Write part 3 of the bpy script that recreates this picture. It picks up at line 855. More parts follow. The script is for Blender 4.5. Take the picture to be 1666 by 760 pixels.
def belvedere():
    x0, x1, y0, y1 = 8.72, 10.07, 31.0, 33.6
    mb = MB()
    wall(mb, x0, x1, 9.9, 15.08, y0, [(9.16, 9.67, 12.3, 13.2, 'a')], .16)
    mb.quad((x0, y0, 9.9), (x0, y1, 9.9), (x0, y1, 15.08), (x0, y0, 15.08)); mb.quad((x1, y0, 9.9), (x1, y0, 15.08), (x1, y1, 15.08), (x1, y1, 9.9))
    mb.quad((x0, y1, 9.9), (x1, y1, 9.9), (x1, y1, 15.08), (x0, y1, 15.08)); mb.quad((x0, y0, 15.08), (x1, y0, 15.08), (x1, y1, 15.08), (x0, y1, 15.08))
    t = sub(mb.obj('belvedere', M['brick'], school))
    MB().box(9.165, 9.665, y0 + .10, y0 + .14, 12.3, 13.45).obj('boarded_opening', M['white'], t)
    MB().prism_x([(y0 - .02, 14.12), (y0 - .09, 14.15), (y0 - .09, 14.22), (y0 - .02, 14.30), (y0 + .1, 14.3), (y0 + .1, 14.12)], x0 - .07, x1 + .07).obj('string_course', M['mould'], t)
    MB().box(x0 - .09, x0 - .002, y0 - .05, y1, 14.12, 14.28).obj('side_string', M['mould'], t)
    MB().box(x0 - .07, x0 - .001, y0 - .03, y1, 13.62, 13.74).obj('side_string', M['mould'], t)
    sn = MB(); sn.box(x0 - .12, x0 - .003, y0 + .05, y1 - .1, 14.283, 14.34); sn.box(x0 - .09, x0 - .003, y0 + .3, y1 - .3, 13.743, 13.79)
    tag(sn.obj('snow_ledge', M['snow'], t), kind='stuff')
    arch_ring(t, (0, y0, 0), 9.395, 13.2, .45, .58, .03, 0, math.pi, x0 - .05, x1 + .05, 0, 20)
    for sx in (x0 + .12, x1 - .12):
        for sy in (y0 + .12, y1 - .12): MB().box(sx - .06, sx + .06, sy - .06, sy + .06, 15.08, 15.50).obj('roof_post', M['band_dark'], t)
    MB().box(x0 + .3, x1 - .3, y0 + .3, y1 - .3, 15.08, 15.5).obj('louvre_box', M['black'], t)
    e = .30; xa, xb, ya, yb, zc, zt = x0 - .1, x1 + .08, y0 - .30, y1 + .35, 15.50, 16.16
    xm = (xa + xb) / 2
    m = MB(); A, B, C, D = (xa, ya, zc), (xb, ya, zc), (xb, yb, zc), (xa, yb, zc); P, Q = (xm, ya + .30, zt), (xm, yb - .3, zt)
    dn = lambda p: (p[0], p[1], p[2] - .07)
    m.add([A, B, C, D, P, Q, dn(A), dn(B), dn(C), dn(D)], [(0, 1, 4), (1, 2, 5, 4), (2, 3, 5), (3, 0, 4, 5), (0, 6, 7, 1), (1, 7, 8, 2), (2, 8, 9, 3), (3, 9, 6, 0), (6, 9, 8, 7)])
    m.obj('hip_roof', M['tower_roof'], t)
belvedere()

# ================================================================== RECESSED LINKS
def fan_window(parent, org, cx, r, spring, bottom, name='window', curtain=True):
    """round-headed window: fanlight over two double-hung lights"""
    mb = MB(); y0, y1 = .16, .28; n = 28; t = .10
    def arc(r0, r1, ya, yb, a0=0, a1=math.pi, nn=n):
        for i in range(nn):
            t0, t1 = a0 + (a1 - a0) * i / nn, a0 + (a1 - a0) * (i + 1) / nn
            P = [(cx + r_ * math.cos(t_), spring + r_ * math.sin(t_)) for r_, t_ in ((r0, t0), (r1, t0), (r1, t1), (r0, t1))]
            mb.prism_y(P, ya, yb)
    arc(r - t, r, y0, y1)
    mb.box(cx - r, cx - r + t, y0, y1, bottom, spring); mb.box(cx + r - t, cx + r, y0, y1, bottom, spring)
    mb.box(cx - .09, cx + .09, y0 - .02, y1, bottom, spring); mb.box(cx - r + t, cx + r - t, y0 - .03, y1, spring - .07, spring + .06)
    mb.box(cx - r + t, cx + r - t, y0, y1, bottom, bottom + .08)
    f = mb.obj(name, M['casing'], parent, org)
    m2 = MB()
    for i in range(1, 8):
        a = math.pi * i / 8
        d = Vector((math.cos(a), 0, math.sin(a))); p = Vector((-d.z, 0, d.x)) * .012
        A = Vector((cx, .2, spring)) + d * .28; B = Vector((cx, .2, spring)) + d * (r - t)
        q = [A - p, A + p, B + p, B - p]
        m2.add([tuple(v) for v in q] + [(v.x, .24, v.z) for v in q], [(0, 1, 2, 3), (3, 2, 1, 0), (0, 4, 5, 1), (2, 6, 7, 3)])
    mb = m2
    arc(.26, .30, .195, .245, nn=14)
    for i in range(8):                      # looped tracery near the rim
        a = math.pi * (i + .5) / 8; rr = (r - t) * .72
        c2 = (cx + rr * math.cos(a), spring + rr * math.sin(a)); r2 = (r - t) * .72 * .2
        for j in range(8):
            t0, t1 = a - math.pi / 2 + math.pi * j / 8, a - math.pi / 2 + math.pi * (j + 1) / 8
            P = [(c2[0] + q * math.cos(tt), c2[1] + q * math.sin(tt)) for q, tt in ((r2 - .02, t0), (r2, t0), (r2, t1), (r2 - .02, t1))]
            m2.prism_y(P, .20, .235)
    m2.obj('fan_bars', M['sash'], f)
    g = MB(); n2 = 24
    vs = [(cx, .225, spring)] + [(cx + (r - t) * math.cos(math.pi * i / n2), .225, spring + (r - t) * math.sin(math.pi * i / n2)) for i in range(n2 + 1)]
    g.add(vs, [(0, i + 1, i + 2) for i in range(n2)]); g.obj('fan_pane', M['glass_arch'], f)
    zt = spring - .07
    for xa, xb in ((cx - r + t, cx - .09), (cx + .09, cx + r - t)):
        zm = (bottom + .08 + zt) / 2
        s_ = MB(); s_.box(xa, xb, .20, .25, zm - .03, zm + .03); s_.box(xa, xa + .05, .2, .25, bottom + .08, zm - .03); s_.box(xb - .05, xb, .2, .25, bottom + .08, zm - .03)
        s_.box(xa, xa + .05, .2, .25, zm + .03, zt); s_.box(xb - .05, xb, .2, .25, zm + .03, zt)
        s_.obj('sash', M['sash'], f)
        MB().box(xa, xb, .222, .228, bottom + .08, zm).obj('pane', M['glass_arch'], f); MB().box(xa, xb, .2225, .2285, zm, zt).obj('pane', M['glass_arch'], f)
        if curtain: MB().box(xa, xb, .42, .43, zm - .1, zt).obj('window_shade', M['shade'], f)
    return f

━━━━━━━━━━

## Exercise prompt
Write the data from above out again, exactly.

## The result
Write part 3 of the bpy script that recreates this picture. It picks up at line 855. More parts follow. The script is for Blender 4.5. Take the picture to be 1666 by 760 pixels.
def belvedere():
    x0, x1, y0, y1 = 8.72, 10.07, 31.0, 33.6
    mb = MB()
    wall(mb, x0, x1, 9.9, 15.08, y0, [(9.16, 9.67, 12.3, 13.2, 'a')], .16)
    mb.quad((x0, y0, 9.9), (x0, y1, 9.9), (x0, y1, 15.08), (x0, y0, 15.08)); mb.quad((x1, y0, 9.9), (x1, y0, 15.08), (x1, y1, 15.08), (x1, y1, 9.9))
    mb.quad((x0, y1, 9.9), (x1, y1, 9.9), (x1, y1, 15.08), (x0, y1, 15.08)); mb.quad((x0, y0, 15.08), (x1, y0, 15.08), (x1, y1, 15.08), (x0, y1, 15.08))
    t = sub(mb.obj('belvedere', M['brick'], school))
    MB().box(9.165, 9.665, y0 + .10, y0 + .14, 12.3, 13.45).obj('boarded_opening', M['white'], t)
    MB().prism_x([(y0 - .02, 14.12), (y0 - .09, 14.15), (y0 - .09, 14.22), (y0 - .02, 14.30), (y0 + .1, 14.3), (y0 + .1, 14.12)], x0 - .07, x1 + .07).obj('string_course', M['mould'], t)
    MB().box(x0 - .09, x0 - .002, y0 - .05, y1, 14.12, 14.28).obj('side_string', M['mould'], t)
    MB().box(x0 - .07, x0 - .001, y0 - .03, y1, 13.62, 13.74).obj('side_string', M['mould'], t)
    sn = MB(); sn.box(x0 - .12, x0 - .003, y0 + .05, y1 - .1, 14.283, 14.34); sn.box(x0 - .09, x0 - .003, y0 + .3, y1 - .3, 13.743, 13.79)
    tag(sn.obj('snow_ledge', M['snow'], t), kind='stuff')
    arch_ring(t, (0, y0, 0), 9.395, 13.2, .45, .58, .03, 0, math.pi, x0 - .05, x1 + .05, 0, 20)
    for sx in (x0 + .12, x1 - .12):
        for sy in (y0 + .12, y1 - .12): MB().box(sx - .06, sx + .06, sy - .06, sy + .06, 15.08, 15.50).obj('roof_post', M['band_dark'], t)
    MB().box(x0 + .3, x1 - .3, y0 + .3, y1 - .3, 15.08, 15.5).obj('louvre_box', M['black'], t)
    e = .30; xa, xb, ya, yb, zc, zt = x0 - .1, x1 + .08, y0 - .30, y1 + .35, 15.50, 16.16
    xm = (xa + xb) / 2
    m = MB(); A, B, C, D = (xa, ya, zc), (xb, ya, zc), (xb, yb, zc), (xa, yb, zc); P, Q = (xm, ya + .30, zt), (xm, yb - .3, zt)
    dn = lambda p: (p[0], p[1], p[2] - .07)
    m.add([A, B, C, D, P, Q, dn(A), dn(B), dn(C), dn(D)], [(0, 1, 4), (1, 2, 5, 4), (2, 3, 5), (3, 0, 4, 5), (0, 6, 7, 1), (1, 7, 8, 2), (2, 8, 9, 3), (3, 9, 6, 0), (6, 9, 8, 7)])
    m.obj('hip_roof', M['tower_roof'], t)
belvedere()

# ================================================================== RECESSED LINKS
def fan_window(parent, org, cx, r, spring, bottom, name='window', curtain=True):
    """round-headed window: fanlight over two double-hung lights"""
    mb = MB(); y0, y1 = .16, .28; n = 28; t = .10
    def arc(r0, r1, ya, yb, a0=0, a1=math.pi, nn=n):
        for i in range(nn):
            t0, t1 = a0 + (a1 - a0) * i / nn, a0 + (a1 - a0) * (i + 1) / nn
            P = [(cx + r_ * math.cos(t_), spring + r_ * math.sin(t_)) for r_, t_ in ((r0, t0), (r1, t0), (r1, t1), (r0, t1))]
            mb.prism_y(P, ya, yb)
    arc(r - t, r, y0, y1)
    mb.box(cx - r, cx - r + t, y0, y1, bottom, spring); mb.box(cx + r - t, cx + r, y0, y1, bottom, spring)
    mb.box(cx - .09, cx + .09, y0 - .02, y1, bottom, spring); mb.box(cx - r + t, cx + r - t, y0 - .03, y1, spring - .07, spring + .06)
    mb.box(cx - r + t, cx + r - t, y0, y1, bottom, bottom + .08)
    f = mb.obj(name, M['casing'], parent, org)
    m2 = MB()
    for i in range(1, 8):
        a = math.pi * i / 8
        d = Vector((math.cos(a), 0, math.sin(a))); p = Vector((-d.z, 0, d.x)) * .012
        A = Vector((cx, .2, spring)) + d * .28; B = Vector((cx, .2, spring)) + d * (r - t)
        q = [A - p, A + p, B + p, B - p]
        m2.add([tuple(v) for v in q] + [(v.x, .24, v.z) for v in q], [(0, 1, 2, 3), (3, 2, 1, 0), (0, 4, 5, 1), (2, 6, 7, 3)])
    mb = m2
    arc(.26, .30, .195, .245, nn=14)
    for i in range(8):                      # looped tracery near the rim
        a = math.pi * (i + .5) / 8; rr = (r - t) * .72
        c2 = (cx + rr * math.cos(a), spring + rr * math.sin(a)); r2 = (r - t) * .72 * .2
        for j in range(8):
            t0, t1 = a - math.pi / 2 + math.pi * j / 8, a - math.pi / 2 + math.pi * (j + 1) / 8
            P = [(c2[0] + q * math.cos(tt), c2[1] + q * math.sin(tt)) for q, tt in ((r2 - .02, t0), (r2, t0), (r2, t1), (r2 - .02, t1))]
            m2.prism_y(P, .20, .235)
    m2.obj('fan_bars', M['sash'], f)
    g = MB(); n2 = 24
    vs = [(cx, .225, spring)] + [(cx + (r - t) * math.cos(math.pi * i / n2), .225, spring + (r - t) * math.sin(math.pi * i / n2)) for i in range(n2 + 1)]
    g.add(vs, [(0, i + 1, i + 2) for i in range(n2)]); g.obj('fan_pane', M['glass_arch'], f)
    zt = spring - .07
    for xa, xb in ((cx - r + t, cx - .09), (cx + .09, cx + r - t)):
        zm = (bottom + .08 + zt) / 2
        s_ = MB(); s_.box(xa, xb, .20, .25, zm - .03, zm + .03); s_.box(xa, xa + .05, .2, .25, bottom + .08, zm - .03); s_.box(xb - .05, xb, .2, .25, bottom + .08, zm - .03)
        s_.box(xa, xa + .05, .2, .25, zm + .03, zt); s_.box(xb - .05, xb, .2, .25, zm + .03, zt)
        s_.obj('sash', M['sash'], f)
        MB().box(xa, xb, .222, .228, bottom + .08, zm).obj('pane', M['glass_arch'], f); MB().box(xa, xb, .2225, .2285, zm, zt).obj('pane', M['glass_arch'], f)
        if curtain: MB().box(xa, xb, .42, .43, zm - .1, zt).obj('window_shade', M['shade'], f)
    return f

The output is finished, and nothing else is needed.